──────── DATA SUPPLIED ────────
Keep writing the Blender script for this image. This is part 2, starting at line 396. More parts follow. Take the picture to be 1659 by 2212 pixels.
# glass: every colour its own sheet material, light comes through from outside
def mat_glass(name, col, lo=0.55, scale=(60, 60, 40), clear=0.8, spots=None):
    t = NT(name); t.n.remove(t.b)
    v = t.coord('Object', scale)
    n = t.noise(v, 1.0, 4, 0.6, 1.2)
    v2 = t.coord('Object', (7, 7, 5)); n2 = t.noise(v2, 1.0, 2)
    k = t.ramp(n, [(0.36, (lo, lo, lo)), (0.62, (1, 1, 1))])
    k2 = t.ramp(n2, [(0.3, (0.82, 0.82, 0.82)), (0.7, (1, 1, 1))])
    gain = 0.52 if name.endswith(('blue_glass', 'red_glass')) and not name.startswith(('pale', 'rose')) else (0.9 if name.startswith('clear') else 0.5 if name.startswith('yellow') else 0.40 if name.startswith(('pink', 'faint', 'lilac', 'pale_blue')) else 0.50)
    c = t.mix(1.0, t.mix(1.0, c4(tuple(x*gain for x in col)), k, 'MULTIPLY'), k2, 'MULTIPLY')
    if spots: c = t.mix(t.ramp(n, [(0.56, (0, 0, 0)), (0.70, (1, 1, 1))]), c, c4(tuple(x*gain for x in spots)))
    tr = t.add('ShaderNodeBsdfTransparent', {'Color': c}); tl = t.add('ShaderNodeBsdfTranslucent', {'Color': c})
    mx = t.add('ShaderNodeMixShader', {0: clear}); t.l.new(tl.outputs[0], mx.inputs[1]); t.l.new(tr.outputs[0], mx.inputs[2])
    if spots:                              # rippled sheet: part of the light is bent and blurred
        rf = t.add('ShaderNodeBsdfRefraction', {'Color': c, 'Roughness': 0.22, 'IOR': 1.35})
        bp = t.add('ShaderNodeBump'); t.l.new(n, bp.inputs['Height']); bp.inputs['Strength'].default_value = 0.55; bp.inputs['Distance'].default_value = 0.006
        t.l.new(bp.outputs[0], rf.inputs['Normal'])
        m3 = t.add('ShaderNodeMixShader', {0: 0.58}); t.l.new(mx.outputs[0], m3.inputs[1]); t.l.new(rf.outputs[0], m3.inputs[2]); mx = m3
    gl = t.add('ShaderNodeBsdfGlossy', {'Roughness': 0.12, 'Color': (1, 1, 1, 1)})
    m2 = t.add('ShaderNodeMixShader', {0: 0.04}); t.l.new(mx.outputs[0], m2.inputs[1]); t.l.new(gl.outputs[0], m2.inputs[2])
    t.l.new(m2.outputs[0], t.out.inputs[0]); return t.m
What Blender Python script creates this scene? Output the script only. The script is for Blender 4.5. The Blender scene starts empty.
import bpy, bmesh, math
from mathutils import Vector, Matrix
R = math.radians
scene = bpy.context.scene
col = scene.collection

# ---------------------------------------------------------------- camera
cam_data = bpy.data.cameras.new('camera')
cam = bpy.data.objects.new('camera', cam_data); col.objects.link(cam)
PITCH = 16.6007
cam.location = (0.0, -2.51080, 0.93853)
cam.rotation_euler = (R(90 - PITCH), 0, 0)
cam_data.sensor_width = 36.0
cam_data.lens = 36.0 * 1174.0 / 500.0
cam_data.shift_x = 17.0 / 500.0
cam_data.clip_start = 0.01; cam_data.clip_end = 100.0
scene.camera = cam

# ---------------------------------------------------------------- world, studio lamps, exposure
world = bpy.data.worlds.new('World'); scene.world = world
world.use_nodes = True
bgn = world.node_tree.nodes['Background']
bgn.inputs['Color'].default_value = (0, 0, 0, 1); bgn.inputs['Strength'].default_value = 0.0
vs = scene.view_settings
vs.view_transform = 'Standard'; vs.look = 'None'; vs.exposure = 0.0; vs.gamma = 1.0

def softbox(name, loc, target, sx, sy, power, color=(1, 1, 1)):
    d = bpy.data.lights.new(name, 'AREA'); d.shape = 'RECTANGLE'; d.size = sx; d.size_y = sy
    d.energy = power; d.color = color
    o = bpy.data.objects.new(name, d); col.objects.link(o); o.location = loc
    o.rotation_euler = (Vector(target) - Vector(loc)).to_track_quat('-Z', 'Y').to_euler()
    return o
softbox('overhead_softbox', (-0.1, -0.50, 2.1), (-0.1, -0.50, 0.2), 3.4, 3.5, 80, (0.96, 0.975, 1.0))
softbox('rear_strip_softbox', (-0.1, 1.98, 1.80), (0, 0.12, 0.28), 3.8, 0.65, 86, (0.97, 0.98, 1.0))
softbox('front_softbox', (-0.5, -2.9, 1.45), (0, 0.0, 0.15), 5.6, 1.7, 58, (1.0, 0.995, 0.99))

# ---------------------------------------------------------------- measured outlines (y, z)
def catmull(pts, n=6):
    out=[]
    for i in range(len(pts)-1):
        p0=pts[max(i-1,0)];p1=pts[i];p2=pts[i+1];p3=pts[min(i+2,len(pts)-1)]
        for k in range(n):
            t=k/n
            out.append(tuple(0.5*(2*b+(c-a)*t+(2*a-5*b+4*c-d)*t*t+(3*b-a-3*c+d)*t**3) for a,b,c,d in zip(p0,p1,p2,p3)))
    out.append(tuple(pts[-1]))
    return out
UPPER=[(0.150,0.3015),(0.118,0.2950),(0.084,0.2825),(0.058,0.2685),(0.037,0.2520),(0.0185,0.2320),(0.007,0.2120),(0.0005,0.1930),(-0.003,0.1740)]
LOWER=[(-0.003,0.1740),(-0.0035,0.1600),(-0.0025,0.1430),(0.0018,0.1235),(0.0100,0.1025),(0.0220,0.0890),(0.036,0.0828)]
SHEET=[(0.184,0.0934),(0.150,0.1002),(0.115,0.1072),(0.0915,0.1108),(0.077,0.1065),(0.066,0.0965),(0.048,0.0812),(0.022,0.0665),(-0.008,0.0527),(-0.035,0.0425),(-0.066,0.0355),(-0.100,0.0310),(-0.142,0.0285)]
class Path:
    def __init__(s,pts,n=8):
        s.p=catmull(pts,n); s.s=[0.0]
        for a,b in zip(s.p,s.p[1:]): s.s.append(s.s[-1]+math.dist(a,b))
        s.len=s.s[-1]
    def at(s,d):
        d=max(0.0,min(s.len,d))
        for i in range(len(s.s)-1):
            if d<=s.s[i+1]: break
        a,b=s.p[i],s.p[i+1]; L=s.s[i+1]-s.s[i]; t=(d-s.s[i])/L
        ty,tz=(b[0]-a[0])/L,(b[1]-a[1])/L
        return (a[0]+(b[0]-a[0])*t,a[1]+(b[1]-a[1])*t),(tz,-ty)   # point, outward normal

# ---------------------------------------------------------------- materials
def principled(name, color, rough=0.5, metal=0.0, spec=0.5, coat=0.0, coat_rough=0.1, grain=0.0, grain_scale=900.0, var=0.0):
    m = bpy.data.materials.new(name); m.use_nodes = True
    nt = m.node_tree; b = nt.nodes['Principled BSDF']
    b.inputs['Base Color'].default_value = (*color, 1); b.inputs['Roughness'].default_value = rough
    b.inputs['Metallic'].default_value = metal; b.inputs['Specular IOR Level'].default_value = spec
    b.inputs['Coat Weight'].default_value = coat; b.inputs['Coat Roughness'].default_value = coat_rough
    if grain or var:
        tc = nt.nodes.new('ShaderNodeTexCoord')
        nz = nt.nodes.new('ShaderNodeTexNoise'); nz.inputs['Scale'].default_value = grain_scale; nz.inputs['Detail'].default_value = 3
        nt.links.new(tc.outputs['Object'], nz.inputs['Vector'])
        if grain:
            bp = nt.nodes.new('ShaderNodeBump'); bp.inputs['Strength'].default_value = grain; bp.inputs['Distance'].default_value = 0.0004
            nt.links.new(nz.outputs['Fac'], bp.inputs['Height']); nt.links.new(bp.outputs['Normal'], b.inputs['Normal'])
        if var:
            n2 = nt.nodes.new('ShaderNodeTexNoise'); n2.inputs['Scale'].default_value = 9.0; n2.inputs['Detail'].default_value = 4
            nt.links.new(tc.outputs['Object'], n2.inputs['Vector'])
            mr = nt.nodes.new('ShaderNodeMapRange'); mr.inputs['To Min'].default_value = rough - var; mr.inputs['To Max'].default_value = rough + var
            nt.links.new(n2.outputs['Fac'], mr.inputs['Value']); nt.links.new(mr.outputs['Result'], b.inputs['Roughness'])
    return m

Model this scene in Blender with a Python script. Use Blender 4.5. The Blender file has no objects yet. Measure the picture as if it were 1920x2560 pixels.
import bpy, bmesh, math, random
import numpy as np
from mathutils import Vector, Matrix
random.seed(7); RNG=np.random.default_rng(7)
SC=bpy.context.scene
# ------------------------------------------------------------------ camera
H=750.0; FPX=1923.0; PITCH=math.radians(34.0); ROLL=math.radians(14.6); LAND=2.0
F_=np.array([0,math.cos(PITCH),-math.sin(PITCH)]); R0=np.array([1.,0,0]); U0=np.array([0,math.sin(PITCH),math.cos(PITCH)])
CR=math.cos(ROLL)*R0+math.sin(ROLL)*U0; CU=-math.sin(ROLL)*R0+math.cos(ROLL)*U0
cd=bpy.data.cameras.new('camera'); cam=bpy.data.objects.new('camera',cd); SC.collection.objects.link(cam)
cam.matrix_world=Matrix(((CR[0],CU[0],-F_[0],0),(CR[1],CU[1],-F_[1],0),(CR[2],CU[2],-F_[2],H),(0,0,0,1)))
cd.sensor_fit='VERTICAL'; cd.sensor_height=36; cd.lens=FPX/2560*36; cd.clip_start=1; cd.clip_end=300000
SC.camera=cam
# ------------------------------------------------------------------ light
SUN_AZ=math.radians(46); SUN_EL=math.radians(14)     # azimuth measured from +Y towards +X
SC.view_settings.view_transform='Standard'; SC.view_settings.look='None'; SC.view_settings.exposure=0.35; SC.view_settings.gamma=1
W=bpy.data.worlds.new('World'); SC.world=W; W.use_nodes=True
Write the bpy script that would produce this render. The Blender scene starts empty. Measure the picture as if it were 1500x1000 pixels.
────────
→ EXERCISE DESCRIPTION:
Show each line holding the word "this".

→ TASK RESPONSE:
Keep writing the Blender script for this image. This is part 2, starting at line 396. More parts follow. Take the picture to be 1659 by 2212 pixels.
What Blender Python script creates this scene? Output the script only. The script is for Blender 4.5. The Blender scene starts empty.
Model this scene in Blender with a Python script. Use Blender 4.5. The Blender file has no objects yet. Measure the picture as if it were 1920x2560 pixels.
Write the bpy script that would produce this render. The Blender scene starts empty. Measure the picture as if it were 1500x1000 pixels.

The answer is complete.